The S&P/TSX Global Gold Index includes 25 precious metal mining companies traded on the Toronto Stock Exchange (TSX). It’s designed to be a dynamic international benchmark tracking the world’s leading gold companies. The intention of the index, which is calculated based on a modified market capitalization approach, is to provide an investable benchmark for publicly traded international gold companies.

The HUI is a modified equal-dollar-weighted index of companies involved in gold mining. The HUI and the Philadelphia Gold and Silver Index (XAU) are the two most watched gold indexes on the market. The HUI was designed to provide significant exposure to near-term gold price movement by including companies that do not hedge their gold production beyond 1.5 years. The HUI currently includes 15 of the largest and most widely held public gold production companies.

The vagaries of the mining business and the ascending Canadian dollar have caused the S&P/TSX Canadian Gold Index to underperform the HUI. From Feb. 19, 2001, to Aug. 16, 2011, the HUI was up 1,211.40% while the Canadian index was up only 413%. This relative underperformance creates opportunity.

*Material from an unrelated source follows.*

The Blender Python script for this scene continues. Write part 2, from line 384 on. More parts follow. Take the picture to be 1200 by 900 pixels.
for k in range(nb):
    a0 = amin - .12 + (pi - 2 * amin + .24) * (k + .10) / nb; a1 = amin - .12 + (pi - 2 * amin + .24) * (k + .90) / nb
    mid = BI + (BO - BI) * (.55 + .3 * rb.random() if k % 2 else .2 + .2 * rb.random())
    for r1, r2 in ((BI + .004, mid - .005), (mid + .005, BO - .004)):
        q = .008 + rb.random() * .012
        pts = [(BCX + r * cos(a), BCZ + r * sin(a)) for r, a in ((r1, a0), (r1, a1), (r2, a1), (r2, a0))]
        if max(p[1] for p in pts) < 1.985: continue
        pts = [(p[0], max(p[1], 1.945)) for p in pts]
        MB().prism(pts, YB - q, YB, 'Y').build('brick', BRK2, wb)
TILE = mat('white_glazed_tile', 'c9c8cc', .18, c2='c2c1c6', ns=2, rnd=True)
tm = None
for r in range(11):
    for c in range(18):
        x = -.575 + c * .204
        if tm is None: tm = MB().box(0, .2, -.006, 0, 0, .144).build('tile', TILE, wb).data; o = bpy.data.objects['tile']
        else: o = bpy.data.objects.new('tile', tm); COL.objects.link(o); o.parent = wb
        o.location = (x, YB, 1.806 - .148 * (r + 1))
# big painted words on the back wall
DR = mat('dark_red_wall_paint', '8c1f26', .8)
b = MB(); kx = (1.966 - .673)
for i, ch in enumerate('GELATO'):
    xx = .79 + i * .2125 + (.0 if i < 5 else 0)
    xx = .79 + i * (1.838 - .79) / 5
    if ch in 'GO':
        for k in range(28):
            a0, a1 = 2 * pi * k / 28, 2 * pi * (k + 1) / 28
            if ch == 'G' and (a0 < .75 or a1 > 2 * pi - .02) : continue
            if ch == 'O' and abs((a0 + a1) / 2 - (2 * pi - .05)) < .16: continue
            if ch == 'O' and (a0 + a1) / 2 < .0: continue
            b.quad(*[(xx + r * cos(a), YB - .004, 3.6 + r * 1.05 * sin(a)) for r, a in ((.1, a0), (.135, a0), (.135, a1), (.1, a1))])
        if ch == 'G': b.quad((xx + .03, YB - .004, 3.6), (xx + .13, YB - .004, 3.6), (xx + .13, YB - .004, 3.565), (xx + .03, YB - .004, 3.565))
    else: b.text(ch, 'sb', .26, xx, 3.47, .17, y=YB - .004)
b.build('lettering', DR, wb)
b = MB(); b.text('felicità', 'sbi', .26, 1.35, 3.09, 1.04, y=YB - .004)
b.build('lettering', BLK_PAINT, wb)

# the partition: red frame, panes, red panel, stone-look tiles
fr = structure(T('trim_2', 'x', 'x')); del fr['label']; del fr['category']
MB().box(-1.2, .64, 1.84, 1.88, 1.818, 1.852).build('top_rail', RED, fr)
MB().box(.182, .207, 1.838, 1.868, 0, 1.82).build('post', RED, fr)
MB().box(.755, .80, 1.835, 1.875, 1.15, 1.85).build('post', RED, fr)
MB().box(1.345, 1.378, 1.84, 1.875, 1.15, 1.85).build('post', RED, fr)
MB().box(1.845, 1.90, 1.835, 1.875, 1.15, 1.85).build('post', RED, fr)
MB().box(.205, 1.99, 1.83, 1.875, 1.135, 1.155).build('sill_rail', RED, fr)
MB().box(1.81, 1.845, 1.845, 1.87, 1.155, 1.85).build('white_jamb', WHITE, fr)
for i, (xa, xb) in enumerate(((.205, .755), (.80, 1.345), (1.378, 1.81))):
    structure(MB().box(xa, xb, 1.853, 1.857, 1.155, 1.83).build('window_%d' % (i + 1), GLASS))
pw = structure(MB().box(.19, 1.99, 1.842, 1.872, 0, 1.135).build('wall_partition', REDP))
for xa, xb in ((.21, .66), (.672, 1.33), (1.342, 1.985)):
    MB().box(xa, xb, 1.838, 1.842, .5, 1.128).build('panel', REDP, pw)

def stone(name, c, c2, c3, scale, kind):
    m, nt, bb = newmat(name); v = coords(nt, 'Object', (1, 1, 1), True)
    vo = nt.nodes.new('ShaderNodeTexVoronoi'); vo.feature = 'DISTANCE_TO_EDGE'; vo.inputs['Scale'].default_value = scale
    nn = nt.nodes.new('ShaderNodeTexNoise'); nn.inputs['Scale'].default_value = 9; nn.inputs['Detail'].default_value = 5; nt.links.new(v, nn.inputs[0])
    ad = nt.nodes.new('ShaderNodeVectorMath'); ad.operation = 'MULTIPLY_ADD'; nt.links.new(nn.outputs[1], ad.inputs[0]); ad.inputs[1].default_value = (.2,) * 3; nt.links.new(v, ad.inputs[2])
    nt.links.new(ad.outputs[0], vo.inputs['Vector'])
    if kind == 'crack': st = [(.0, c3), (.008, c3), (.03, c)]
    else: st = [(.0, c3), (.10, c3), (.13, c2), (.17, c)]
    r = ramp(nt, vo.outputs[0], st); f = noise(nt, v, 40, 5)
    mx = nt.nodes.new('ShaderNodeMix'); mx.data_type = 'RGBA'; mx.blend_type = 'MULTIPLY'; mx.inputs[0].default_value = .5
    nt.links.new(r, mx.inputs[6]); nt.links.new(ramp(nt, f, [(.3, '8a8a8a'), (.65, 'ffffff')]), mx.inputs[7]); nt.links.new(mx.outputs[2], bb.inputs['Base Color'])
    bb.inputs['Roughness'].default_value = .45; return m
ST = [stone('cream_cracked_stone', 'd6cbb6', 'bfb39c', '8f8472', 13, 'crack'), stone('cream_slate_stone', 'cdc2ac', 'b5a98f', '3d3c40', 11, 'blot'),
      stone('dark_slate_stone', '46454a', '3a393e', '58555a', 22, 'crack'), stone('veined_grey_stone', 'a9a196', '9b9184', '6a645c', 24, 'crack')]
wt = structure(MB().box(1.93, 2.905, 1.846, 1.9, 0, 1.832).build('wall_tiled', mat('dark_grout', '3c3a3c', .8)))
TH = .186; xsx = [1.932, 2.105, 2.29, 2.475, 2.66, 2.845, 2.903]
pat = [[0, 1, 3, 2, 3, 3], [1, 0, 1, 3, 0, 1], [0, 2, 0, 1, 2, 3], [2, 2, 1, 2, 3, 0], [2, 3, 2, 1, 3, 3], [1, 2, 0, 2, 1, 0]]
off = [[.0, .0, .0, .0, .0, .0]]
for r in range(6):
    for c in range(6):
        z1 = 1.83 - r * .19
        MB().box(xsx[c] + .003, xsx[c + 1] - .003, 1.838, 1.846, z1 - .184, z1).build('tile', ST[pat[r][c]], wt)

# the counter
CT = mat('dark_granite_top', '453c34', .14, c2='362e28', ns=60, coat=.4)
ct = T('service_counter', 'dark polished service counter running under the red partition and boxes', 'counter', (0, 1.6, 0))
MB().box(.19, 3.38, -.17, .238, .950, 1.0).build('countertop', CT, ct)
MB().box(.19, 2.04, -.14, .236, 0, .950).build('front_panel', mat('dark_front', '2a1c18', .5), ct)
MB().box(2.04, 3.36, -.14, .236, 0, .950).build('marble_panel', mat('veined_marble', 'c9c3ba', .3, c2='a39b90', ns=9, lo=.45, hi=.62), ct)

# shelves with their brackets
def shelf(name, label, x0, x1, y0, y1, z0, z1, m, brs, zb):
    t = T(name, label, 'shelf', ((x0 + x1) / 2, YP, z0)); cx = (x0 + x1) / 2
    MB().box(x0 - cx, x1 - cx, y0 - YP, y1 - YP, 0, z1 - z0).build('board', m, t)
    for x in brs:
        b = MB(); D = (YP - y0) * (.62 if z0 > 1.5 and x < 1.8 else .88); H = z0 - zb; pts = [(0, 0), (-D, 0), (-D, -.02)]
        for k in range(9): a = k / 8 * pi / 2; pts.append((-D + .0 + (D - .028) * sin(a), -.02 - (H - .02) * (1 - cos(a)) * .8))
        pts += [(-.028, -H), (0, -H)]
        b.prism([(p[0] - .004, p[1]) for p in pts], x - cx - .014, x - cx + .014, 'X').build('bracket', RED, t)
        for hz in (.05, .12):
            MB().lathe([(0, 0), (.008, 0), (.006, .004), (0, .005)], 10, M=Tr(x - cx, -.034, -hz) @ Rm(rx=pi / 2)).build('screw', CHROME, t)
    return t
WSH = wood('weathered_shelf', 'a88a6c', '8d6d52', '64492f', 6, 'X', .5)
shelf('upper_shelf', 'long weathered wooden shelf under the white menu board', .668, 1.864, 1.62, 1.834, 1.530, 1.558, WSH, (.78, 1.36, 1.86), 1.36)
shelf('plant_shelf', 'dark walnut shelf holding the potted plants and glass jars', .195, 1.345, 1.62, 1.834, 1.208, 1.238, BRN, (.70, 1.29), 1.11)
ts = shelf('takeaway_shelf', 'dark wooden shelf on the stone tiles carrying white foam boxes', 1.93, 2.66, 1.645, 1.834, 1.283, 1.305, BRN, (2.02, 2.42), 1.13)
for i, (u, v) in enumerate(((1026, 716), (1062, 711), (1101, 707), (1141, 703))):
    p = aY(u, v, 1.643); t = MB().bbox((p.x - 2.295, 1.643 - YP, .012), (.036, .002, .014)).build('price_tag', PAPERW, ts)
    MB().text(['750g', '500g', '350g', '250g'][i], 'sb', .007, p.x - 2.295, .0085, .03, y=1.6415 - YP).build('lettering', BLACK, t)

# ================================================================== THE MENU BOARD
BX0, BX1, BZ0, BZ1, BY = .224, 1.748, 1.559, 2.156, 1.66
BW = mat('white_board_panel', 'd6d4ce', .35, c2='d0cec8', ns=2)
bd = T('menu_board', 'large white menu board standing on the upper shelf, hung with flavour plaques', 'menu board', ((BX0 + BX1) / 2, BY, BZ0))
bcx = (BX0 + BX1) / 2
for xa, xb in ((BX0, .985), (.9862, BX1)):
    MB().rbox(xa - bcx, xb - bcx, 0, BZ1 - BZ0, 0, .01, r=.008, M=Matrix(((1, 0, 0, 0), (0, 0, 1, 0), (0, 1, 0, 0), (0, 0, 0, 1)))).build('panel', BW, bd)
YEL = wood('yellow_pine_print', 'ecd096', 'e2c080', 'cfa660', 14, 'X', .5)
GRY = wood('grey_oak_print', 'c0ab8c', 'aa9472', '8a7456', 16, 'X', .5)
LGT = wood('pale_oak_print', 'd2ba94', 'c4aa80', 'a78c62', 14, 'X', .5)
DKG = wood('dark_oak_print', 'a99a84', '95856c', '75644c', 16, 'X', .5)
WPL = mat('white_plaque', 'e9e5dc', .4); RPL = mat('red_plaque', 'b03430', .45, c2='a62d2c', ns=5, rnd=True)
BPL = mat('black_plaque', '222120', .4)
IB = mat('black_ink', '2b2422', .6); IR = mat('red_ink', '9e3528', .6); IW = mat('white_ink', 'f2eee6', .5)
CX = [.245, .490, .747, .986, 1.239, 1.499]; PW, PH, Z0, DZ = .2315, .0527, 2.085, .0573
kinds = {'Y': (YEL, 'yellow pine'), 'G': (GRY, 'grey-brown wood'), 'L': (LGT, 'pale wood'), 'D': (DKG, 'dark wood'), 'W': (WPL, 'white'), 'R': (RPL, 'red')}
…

With the Canadian dollar exceeding parity and probably topped out against the U.S. dollar, Canadian gold mining stocks may find greater traction compared to their American-listed counterparts.

We will use the S&P/TSX Global Gold Index and the HUI as our markets for trading the gold market. The S&P/TSX will be market one and HUI market two. We will trade the electronic gold /pit gold merged contract from Pinnacle Data. We tested both markets independently and, of course, they are correlated positively to gold. We optimized from four to 30 in two steps for both of our parameters.

The stronger of the two was the S&P/TSX Global gold index with 25 of the top 30 parameter sets (see "Two views of gold," above). Clearly, while these indexes are similar, their performance is not. Over our optimization, the average net profit for S&P/TSX is $57,525.82 vs. $44,793.52 for HUI test cases. For our best set of S&P/TSX parameters, we used a six-bar moving average for gold and a 14-day moving average for the index (see "Leading the way," below).

Intermarket analysis is a powerful tool for traders, and provides a true economic rationale for generating predictive analysis. Traders would do well to explore ways to incorporate it into their models.